Many decades ago, before the widespread use of fine cutlery in most rural Jamaican households, a gourd tree (Crecentia cujete) provided the 'calabash' or 'packy' for liquid or semi-liquid dishes, meats and fish-kind, several of which were preserved in salt. In one location in eastern Portland, landslips occurred every year in the rainy season (just before Christmas time). As locals were guaranteed jobs clearing the landslips, their meats were assured, and this is how Salt Packy, 14 km south of Port Antonio got its name. Today, landslips no longer occur at Salt Packy. But though the problem was fixed there, currently, a landslip just 5 km away at "Friday" (notorious for its high frequency of landslips) has for the last three months, cut off the villages of Comfort Castle and Mill Bank in the upper Rio Grande Valley from the rest of Jamaica.

The NCU findings showed that a relatively hard, impermeable sub-surface gray shale rock lubricated its interface with a highly porous overlying 15-meter thick material made top-heavy by a trapped influx of water. After its exposure by the landslip, this hard rock itself was quickly slaked (crumbled) by high frequency wet/dry diurnal (daily) cycles.

Steepened slopes left by landslips increase ground drying speeds by accelerating water runoff (removal) rates. Early morning rains at and around the study site are much more frequent than in any other part of Jamaica, with subsequent sunny periods by late morning. With such short intervals, insufficient recovery times cause certain rock types to swell and shrink too rapidly, cracking and shattering them. For example, several 3-cm deep slickenslides (scratches in rock made by massive, moving objects powered by nature) which were observed on the first day after the landslip, were no longer visible 10 weeks later.

Experimental work in the study showed that temperature extremes, or water coverage when separately applied could not have caused the rapid disintegration of the freshly exposed shale rock.

Such local landslips produce a double threat - to human life and property, and, potentially, to aquatic life. The landslip material, which came from the gray shale over thousands of years, having high porosity but low-permeability (restricting water movements), trap huge volumes of water during prolonged or intense rains.


How can these landslips be decreased or stopped? Salt Packy may have the answer: a sub-surface drain installed more than 50 years ago still relieve pore pressure during heavy rains. Sub-surface drains should be placed at some distance above, and not directly on, the underlying hard rock layer, because water follows paths curved upwards from an impermeable layer.

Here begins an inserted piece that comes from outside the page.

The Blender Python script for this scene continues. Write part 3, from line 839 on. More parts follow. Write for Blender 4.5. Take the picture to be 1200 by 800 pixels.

Additionally, where nature or humans cut deeply through rock layers as by a river gorge or road cut, there is often a "safe" side where the rock layers point upwards, and an "unsafe" side where the rock units point to lower ground. Take, for instance, the infamously dangerous Junction Road between Kingston and Annotto Bay, St Mary. Here, the road is often on the "wrong" side of the river gorge, such that landslips frequently occur in the same places on a seasonal basis. Buildings including dwelling houses should therefore be placed on the appropriate side. Other places such as the Christiana environs are of a soil type and terrain requiring similar preemptive measures.

Professor Mark Harris, an environmental scientist, is a faculty member of Northern Caribbean University.